Records provided.
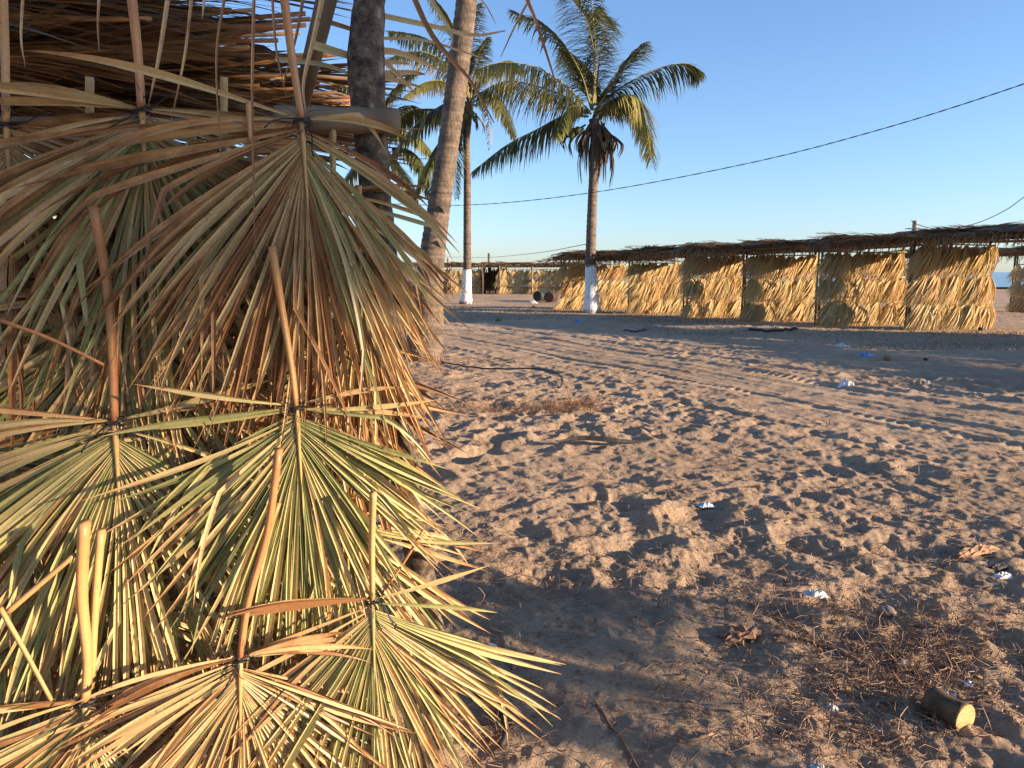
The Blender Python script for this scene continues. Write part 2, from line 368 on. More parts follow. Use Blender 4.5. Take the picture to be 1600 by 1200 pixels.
# ------------------------------------------------------------------ coconut palms
def trunk_part(root, ctrl, radii_px, n, mat, rr, ring=0.10, amp=0.035, seg=18, name='trunk'):
    c = curve(ctrl, n); L = sum((c[i+1]-c[i]).length for i in range(n-1))
    m = int(L/ (ring/3)); c = curve(ctrl, m); k = len(radii_px)-1; rd = []
    for i in range(m):
        u = i/(m-1)*k; a = min(int(u), k-1); r = radii_px[a]*(1-(u-a))+radii_px[a+1]*(u-a)
        ph = i % 3
        rd.append(r*(1+amp*(1.0 if ph == 0 else (-0.2 if ph == 1 else -0.6))*(0.5+rr.random())))
    mb = MB(); mb.tube([p-root.location for p in c], rd, seg, True, 1.0, 0.045, rr)
    return mb.build(name, mat, root, True)
def frond_mesh(root, ctrl, Lm, rr, nl=62, grav=0.9, wd=0.05, fwd=0.55, tone=0.35, name='frond', r0=0.035, sidey=0.8):
    pts = curve(ctrl, 26); pts = [p-root.location for p in pts]
    mb = MB(); n = len(pts)
    tot = sum((pts[i+1]-pts[i]).length for i in range(n-1))
    for i in range(nl):
        t = 0.10+0.90*(i+rr.random()*0.7)/nl
        u = min(t, 0.999)*(n-1); k = int(u); p = pts[k].lerp(pts[k+1], u-k)
        tg = (pts[k+1]-pts[k]).normalized()
        sd = tg.cross(Z)
        if sd.length < 0.2: sd = tg.cross(Vector((0.3, 1, 0)))
        sd.normalize()
        prof = min(1.0, 0.35+2.6*t)*(1-0.72*max(0, (t-0.55)/0.45)**1.4)
        for sg in (-1, 1):
            if rr.random() < 0.06: continue
            L = Lm*prof*(0.75+0.4*rr.random()); d = (sd*sg*sidey*(0.7+0.5*rr.random())+tg*fwd*(0.7+0.6*rr.random())+Z*(0.15-0.35*rr.random())).normalized()
            q = p.copy(); ps = [q.copy()]; st = 5; g = grav*(0.6+0.8*rr.random())
            for s_ in range(st):
                d = (d - Z*g*0.42+Vector((rr.uniform(-.05, .05), rr.uniform(-.05, .05), 0))).normalized(); q = q+d*(L/st); ps.append(q.copy())
            nm = (tg*0.5+Z*0.8+sd*sg*0.3).normalized()
            mb.strip(ps, [wd*0.5, wd*1.0, wd*1.0, wd*0.8, wd*0.5, wd*0.07], nm, 0)
    f = mb.build(name, M['coco'], root, tone=tone)
    rb = MB(); rb.tube(pts, [r0*(1-0.85*i/(n-1)) for i in range(n)], 6); rb.build('rachis', M['coco_rib'], f, True)
    return f
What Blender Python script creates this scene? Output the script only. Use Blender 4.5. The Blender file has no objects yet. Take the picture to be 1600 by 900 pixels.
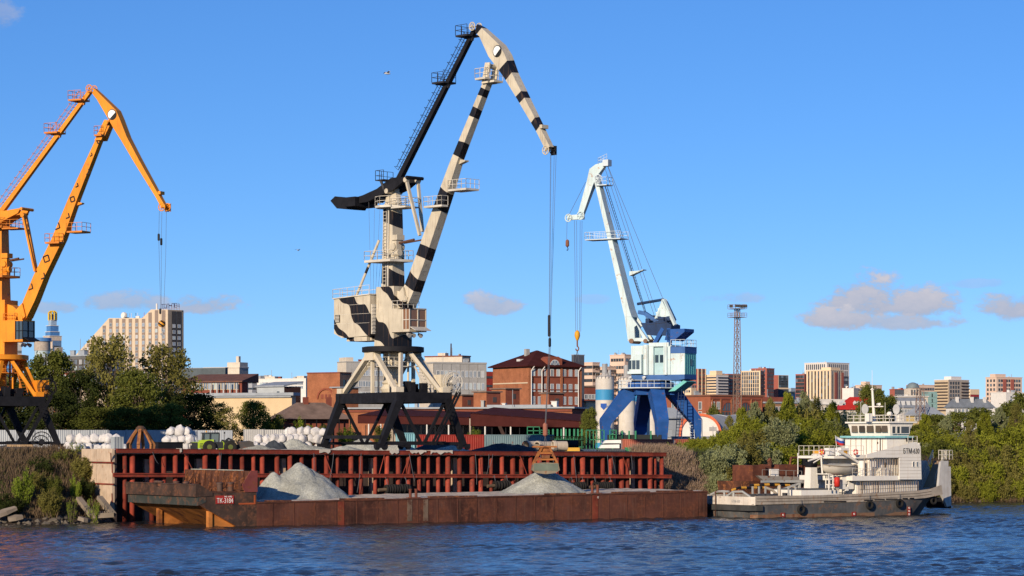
import bpy, bmesh, math, random
import numpy as np
from math import sin, cos, pi, radians, atan2, sqrt
from mathutils import Vector, Matrix, noise as MN
random.seed(7); RNG = np.random.default_rng(7)
SC = bpy.context.scene
COL = SC.collection

# ------------------------------------------------------------------ camera
F, HZ, HC = 4000.0, 685.0, 8.84          # focal length (px of a 1600 px wide frame), horizon row, eye height above the water
cam = bpy.data.cameras.new('camera')
cam.sensor_width = 36.0; cam.lens = F / 1600 * 36
cam.shift_y = (HZ - 450) / 1600
cam.clip_start = 1.0; cam.clip_end = 30000
co = bpy.data.objects.new('camera', cam); COL.objects.link(co)
co.location = (0, 0, HC); co.rotation_euler = (radians(90), 0, 0)
SC.camera = co

# ------------------------------------------------------------------ light
SUN_AZ, SUN_EL = radians(207), radians(18)      # azimuth of the sun measured from +Y towards +X (behind the camera, left)
sd = Vector((sin(SUN_AZ) * cos(SUN_EL), cos(SUN_AZ) * cos(SUN_EL), sin(SUN_EL)))
sl = bpy.data.lights.new('sun', 'SUN'); sl.energy = 5.0; sl.angle = radians(0.55); sl.color = (1.0, 0.83, 0.62)
so = bpy.data.objects.new('sun', sl); COL.objects.link(so)
so.rotation_euler = sd.to_track_quat('Z', 'Y').to_euler(); so.location = (-60, -60, 80)
SC.view_settings.view_transform = 'Standard'; SC.view_settings.look = 'None'
SC.view_settings.exposure = 0.08; SC.view_settings.gamma = 1.0
SC.cycles.max_bounces = 5; SC.cycles.diffuse_bounces = 2; SC.cycles.glossy_bounces = 3
SC.cycles.transparent_max_bounces = 6; SC.cycles.use_denoising = True
SC.cycles.caustics_reflective = False; SC.cycles.caustics_refractive = False

def build_world():
    w = bpy.data.worlds.new('World'); SC.world = w; w.use_nodes = True
    nt = w.node_tree; nt.nodes.clear(); L = nt.links
    def N(t, **k):
        n = nt.nodes.new(t)
        for a, b in k.items(): setattr(n, a, b)
        return n
    def math_(op, a, b=None, c=None, clamp=False):
        n = N('ShaderNodeMath', operation=op, use_clamp=clamp)
        for i, v in enumerate((a, b, c)):
            if v is None: continue
            if isinstance(v, (int, float)): n.inputs[i].default_value = v
            else: L.new(v, n.inputs[i])
        return n.outputs[0]
    out = N('ShaderNodeOutputWorld'); bg = N('ShaderNodeBackground'); bg.inputs[1].default_value = 0.145
    sky = N('ShaderNodeTexSky', sky_type='NISHITA'); sky.sun_disc = False
    sky.sun_elevation = SUN_EL; sky.sun_rotation = SUN_AZ
    sky.altitude = 0; sky.air_density = 0.68; sky.dust_density = 0.0; sky.ozone_density = 8.0
    tc = N('ShaderNodeTexCoord')
    sep = N('ShaderNodeSeparateXYZ'); L.new(tc.outputs['Generated'], sep.inputs[0])
    x, y, z = sep.outputs
    hor = math_('SQRT', math_('ADD', math_('MULTIPLY', x, x), math_('MULTIPLY', y, y)))
    az = math_('ARCTAN2', x, y); el = math_('DIVIDE', z, hor)
    # fair-weather clouds low over the horizon, in direction space (azimuth, elevation)
    nz = N('ShaderNodeTexNoise'); nz.inputs['Scale'].default_value = 55; nz.inputs['Detail'].default_value = 6; nz.inputs['Roughness'].default_value = .66
    mp = N('ShaderNodeMapping'); mp.inputs['Scale'].default_value = (1, 1, 1.7)
    L.new(tc.outputs['Generated'], mp.inputs[0]); L.new(mp.outputs[0], nz.inputs['Vector'])
    nv = nz.outputs['Fac']
    total = None; shade = None
    def px(a): return (a - 800) / F
    def py(a): return (HZ - a) / F
    # centre x, centre y, half width, half height, density, flat base?
    CL = [(1350, 476, 78, 50, 1.0), (1318, 500, 72, 26, .95), (1430, 484, 74, 38, .95), (1400, 504, 104, 20, .8), (1580, 484, 72, 34, .9),
          (1520, 448, 60, 9, .3), (768, 478, 52, 24, .8), (1138, 468, 60, 13, .4), (318, 478, 60, 22, .8),
          (205, 476, 92, 22, .65), (95, 484, 44, 14, .55), (0, 35, 40, 42, .42), (925, 470, 30, 10, .25)]
    lows = None
    for (cx, cy, hw, hh, den) in CL:
        dx = math_('MULTIPLY', math_('SUBTRACT', az, px(cx)), F / hw)
        dy = math_('MULTIPLY', math_('SUBTRACT', el, py(cy)), F / hh)
        # flatter underside
        dyb = math_('MAXIMUM', math_('MULTIPLY', dy, -1.5), dy)
        r2 = math_('MULTIPLY_ADD', dx, dx, math_('MULTIPLY', dyb, dyb))
        m = math_('SUBTRACT', math_('MULTIPLY', math_('SUBTRACT', nv, .28), 4.6), r2)
        m = math_('MULTIPLY', m, 1.15, clamp=True)
        m = math_('MULTIPLY', math_('MULTIPLY', m, m), math_('SUBTRACT', 3.0, math_('MULTIPLY', m, 2.0)))
        m = math_('MULTIPLY', m, den)
        lit = math_('MULTIPLY', m, math_('ADD', .5, math_('MULTIPLY', dy, .4)))
        total = m if total is None else math_('MAXIMUM', total, m)
        lows = lit if lows is None else math_('MAXIMUM', lows, lit)
    # beyond the frame the same low scattered clouds go on round the horizon
    n2 = N('ShaderNodeTexNoise'); n2.inputs['Scale'].default_value = 14; n2.inputs['Detail'].default_value = 5
    mp2 = N('ShaderNodeMapping'); mp2.inputs['Scale'].default_value = (1, 1, 3.2); L.new(tc.outputs['Generated'], mp2.inputs[0]); L.new(mp2.outputs[0], n2.inputs['Vector'])
    band = math_('SUBTRACT', 1.0, math_('MULTIPLY', math_('ABSOLUTE', math_('SUBTRACT', el, .055)), 26), clamp=True)
    side = math_('MULTIPLY', math_('SUBTRACT', math_('ABSOLUTE', az), .24), 8, clamp=True)
    more = math_('MULTIPLY', math_('MULTIPLY', math_('MULTIPLY', math_('SUBTRACT', n2.outputs['Fac'], .52), 7, clamp=True), band), math_('MULTIPLY', side, .8))
    total = math_('MAXIMUM', total, more); lows = math_('MAXIMUM', lows, math_('MULTIPLY', more, .6))
    total = math_('MINIMUM', total, .93)
    lit = math_('ADD', math_('MULTIPLY', lows, .75), math_('MULTIPLY', math_('SUBTRACT', nv, .35), 1.0), clamp=True)
    cc = N('ShaderNodeMix', data_type='RGBA'); L.new(lit, cc.inputs[0])
    cc.inputs[6].default_value = (1.9, 2.4, 3.5, 1); cc.inputs[7].default_value = (4.4, 4.05, 4.2, 1)
    hs = N('ShaderNodeHueSaturation'); hs.inputs['Saturation'].default_value = 1.09; hs.inputs['Value'].default_value = 1.2; hs.inputs['Hue'].default_value = .507
    gm = N('ShaderNodeGamma'); gm.inputs[1].default_value = .8; L.new(sky.outputs[0], gm.inputs[0]); L.new(gm.outputs[0], hs.inputs['Color'])
    mx = N('ShaderNodeMix', data_type='RGBA'); L.new(total, mx.inputs[0]); L.new(hs.outputs[0], mx.inputs[6]); L.new(cc.outputs[2], mx.inputs[7])
    L.new(mx.outputs[2], bg.inputs[0]); L.new(bg.outputs[0], out.inputs[0])
    w.cycles.sampling_method = 'MANUAL'; w.cycles.sample_map_resolution = 256
build_world()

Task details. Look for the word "Python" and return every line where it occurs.

Reply.
The Blender Python script for this scene continues. Write part 2, from line 368 on. More parts follow. Use Blender 4.5. Take the picture to be 1600 by 1200 pixels.
What Blender Python script creates this scene? Output the script only. Use Blender 4.5. The Blender file has no objects yet. Take the picture to be 1600 by 900 pixels.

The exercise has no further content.